**OBJECTIVE:** Without the pictures, extract every line from the start of the material to the line containing "def zt(y, d): return CZ - (y - HY)*d/F", both ends included.

** START STORED DATA **

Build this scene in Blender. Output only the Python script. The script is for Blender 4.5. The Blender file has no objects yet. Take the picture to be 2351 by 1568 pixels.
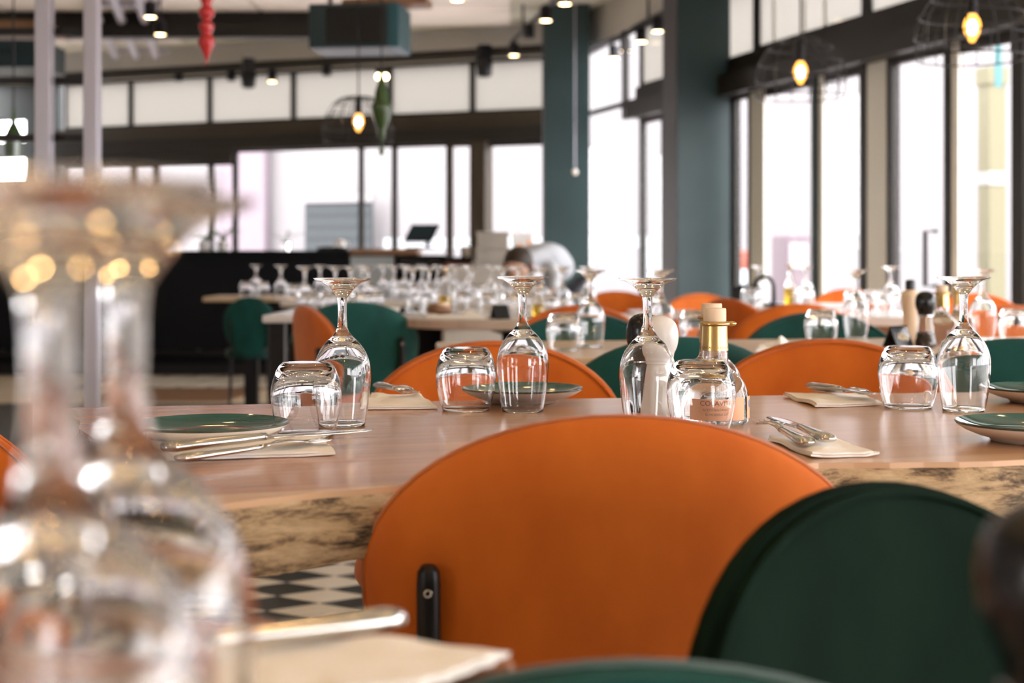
import bpy, bmesh, math, random
from mathutils import Vector, Matrix
random.seed(7)
S = bpy.context.scene
COL = S.collection
PI = math.pi
F = 3265.3          # focal length in pixels of the 2351x1568 frame (50 mm lens)
CX, HY, CZ = 1175.5, 601.0, 0.96   # principal column, horizon row, camera height

# ------------------------------------------------------------------ camera, world, exposure
cam = bpy.data.cameras.new('camera'); co = bpy.data.objects.new('camera', cam); COL.objects.link(co)
co.location = (0, 0, CZ); co.rotation_euler = (PI/2, 0, 0)
cam.lens = 50; cam.sensor_width = 36; cam.sensor_fit = 'HORIZONTAL'
cam.shift_y = -(784-HY)/2351
cam.clip_start = 0.02; cam.clip_end = 200
cam.dof.use_dof = True; cam.dof.focus_distance = 1.80; cam.dof.aperture_fstop = 5.0
S.camera = co
W = bpy.data.worlds.new('overcast_sky'); S.world = W; W.use_nodes = True
wb = W.node_tree.nodes['Background']; wb.inputs[0].default_value = (1.0, 0.975, 0.985, 1); wb.inputs[1].default_value = 6.6
S.view_settings.view_transform = 'Standard'; S.view_settings.look = 'None'
S.view_settings.gamma = 1; S.view_settings.use_curve_mapping = False
S.view_settings.exposure = 1.0
S.cycles.use_denoising = True; S.cycles.sample_clamp_indirect = 80
S.cycles.adaptive_threshold = 0.02
S.cycles.max_bounces = 12; S.cycles.transmission_bounces = 12; S.cycles.transparent_max_bounces = 16
S.cycles.diffuse_bounces = 5; S.cycles.glossy_bounces = 6

# ------------------------------------------------------------------ pixel helpers (used to read real positions off the plan)
def on(x, y, z=0.75):
    d = (CZ - z)*F/(y - HY)
    return ((x - CX)*d/F, d)
def at(x, d): return (x - CX)*d/F
def zt(y, d): return CZ - (y - HY)*d/F

# ------------------------------------------------------------------ materials
M = {}
def nt(m): return m.node_tree.nodes, m.node_tree.links
def mat(name, col, rough=0.5, metal=0.0, emit=None, es=0.0, trans=0.0, ior=1.45, sheen=0.0, coat=0.0, spec=0.5,
        noise=None, nscale=(8,8,8), col2=None, bump=0.0, bscale=60, rot=0.0, detail=4.0, ramp=(0.35,0.65)):
    m = bpy.data.materials.new(name); m.use_nodes = True
    n, l = nt(m); b = n['Principled BSDF']
    b.inputs['Base Color'].default_value = (*col, 1); b.inputs['Roughness'].default_value = rough
    b.inputs['Metallic'].default_value = metal; b.inputs['IOR'].default_value = ior
    b.inputs['Transmission Weight'].default_value = trans
    b.inputs['Sheen Weight'].default_value = sheen; b.inputs['Coat Weight'].default_value = coat
    b.inputs['Specular IOR Level'].default_value = spec
    if emit: b.inputs['Emission Color'].default_value = (*emit, 1); b.inputs['Emission Strength'].default_value = es
    if col2 is not None:
        tc = n.new('ShaderNodeTexCoord'); mp = n.new('ShaderNodeMapping'); mp.inputs['Scale'].default_value = nscale
        mp.inputs['Rotation'].default_value = (0, 0, rot)
        nz = n.new('ShaderNodeTexNoise'); nz.inputs['Scale'].default_value = 1.0; nz.inputs['Detail'].default_value = detail
        cr = n.new('ShaderNodeValToRGB'); cr.color_ramp.elements[0].color = (*col, 1); cr.color_ramp.elements[1].color = (*col2, 1)
        cr.color_ramp.elements[0].position, cr.color_ramp.elements[1].position = ramp
        l.new(tc.outputs['Object'], mp.inputs['Vector']); l.new(mp.outputs[0], nz.inputs['Vector'])
        l.new(nz.outputs['Fac'], cr.inputs['Fac']); l.new(cr.outputs[0], b.inputs['Base Color'])
    if bump:
        tc2 = n.new('ShaderNodeTexCoord'); nb = n.new('ShaderNodeTexNoise'); nb.inputs['Scale'].default_value = bscale
        bp = n.new('ShaderNodeBump'); bp.inputs['Strength'].default_value = bump; bp.inputs['Distance'].default_value = 0.01
        l.new(tc2.outputs['Object'], nb.inputs['Vector']); l.new(nb.outputs['Fac'], bp.inputs['Height']); l.new(bp.outputs[0], b.inputs['Normal'])
    M[name] = m
    return m
mat('orange_velvet', (0.46,0.088,0.0035), 0.75, sheen=0.25, col2=(0.64,0.155,0.012), nscale=(9,9,5), spec=0.2, ramp=(0.3,0.75))
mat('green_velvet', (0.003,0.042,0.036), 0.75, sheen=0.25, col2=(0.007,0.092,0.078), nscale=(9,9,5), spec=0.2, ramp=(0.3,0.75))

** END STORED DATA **

**EXPECTED OUTPUT:**
Build this scene in Blender. Output only the Python script. The script is for Blender 4.5. The Blender file has no objects yet. Take the picture to be 2351 by 1568 pixels.
import bpy, bmesh, math, random
from mathutils import Vector, Matrix
random.seed(7)
S = bpy.context.scene
COL = S.collection
PI = math.pi
F = 3265.3          # focal length in pixels of the 2351x1568 frame (50 mm lens)
CX, HY, CZ = 1175.5, 601.0, 0.96   # principal column, horizon row, camera height

# ------------------------------------------------------------------ camera, world, exposure
cam = bpy.data.cameras.new('camera'); co = bpy.data.objects.new('camera', cam); COL.objects.link(co)
co.location = (0, 0, CZ); co.rotation_euler = (PI/2, 0, 0)
cam.lens = 50; cam.sensor_width = 36; cam.sensor_fit = 'HORIZONTAL'
cam.shift_y = -(784-HY)/2351
cam.clip_start = 0.02; cam.clip_end = 200
cam.dof.use_dof = True; cam.dof.focus_distance = 1.80; cam.dof.aperture_fstop = 5.0
S.camera = co
W = bpy.data.worlds.new('overcast_sky'); S.world = W; W.use_nodes = True
wb = W.node_tree.nodes['Background']; wb.inputs[0].default_value = (1.0, 0.975, 0.985, 1); wb.inputs[1].default_value = 6.6
S.view_settings.view_transform = 'Standard'; S.view_settings.look = 'None'
S.view_settings.gamma = 1; S.view_settings.use_curve_mapping = False
S.view_settings.exposure = 1.0
S.cycles.use_denoising = True; S.cycles.sample_clamp_indirect = 80
S.cycles.adaptive_threshold = 0.02
S.cycles.max_bounces = 12; S.cycles.transmission_bounces = 12; S.cycles.transparent_max_bounces = 16
S.cycles.diffuse_bounces = 5; S.cycles.glossy_bounces = 6

# ------------------------------------------------------------------ pixel helpers (used to read real positions off the plan)
def on(x, y, z=0.75):
    d = (CZ - z)*F/(y - HY)
    return ((x - CX)*d/F, d)
def at(x, d): return (x - CX)*d/F
def zt(y, d): return CZ - (y - HY)*d/F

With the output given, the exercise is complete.